L’assessore regionale ai trasporti Antonio Moro ha dichiarato, al proposito, che l’ATR «è stato consegnato in ritardo e nel frattempo abbiamo combattuto le norme che non ne consentono l’utilizzo». Dal canto loro, i sindacati chiedono con Arnaldo Boeddu, segretario ella Filt Cgil di «realizzare i progetti per raddrizzare i raggi di curvatura nei tratti a nord di Oristano, procedere con gli espropri dei terreni per eliminare i passaggi a livello cosiddetti “privati”, avere le autorizzazioni affinché i treni Caf finalmente possano pendolare ovvero possano ridurre i tempi di percorrenza».

In effetti, è impensabile che enti come ANSFISA autorizzino la percorrenza ad assetto variabile (ovvero il rango “P”) a linee che non siano state adeguatamente riammodernate, sia per quanto riguarda i raggi di curvatura, sia per quanto riguarda i passaggi a livello, sia per mantenere integre opere d’arte come ponti, ponticelli e sottopassi che mal sopportano velocità più elevate della norma. In Sardegna dovranno quindi armarsi di santa pazienza, ed aspettarsi lunghi anni di utilizzo dei “pendolini” a velocità massima uguale a tutti gli altri treni in circolazione.
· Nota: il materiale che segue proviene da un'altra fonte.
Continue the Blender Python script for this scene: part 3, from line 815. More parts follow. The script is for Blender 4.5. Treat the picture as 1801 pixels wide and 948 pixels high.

Pertanto, non ci sarà nulla da fare prima della fine dei lavori finanziati da RFI, sopra accennati. Con buona pace di chi vuole “combattere le norme“, come se si trattasse di fastidiosi orpelli quando invece, fortunatamente, sono regole finalizzate alla sicurezza dei viaggiatori e vanno rispettate, anche se non fanno fare bella figura ai politici. I quali, casomai, prima di imbarcarsi in avventure senza futuro, dovrebbero informarsi su come funzionano treni e ferrovie.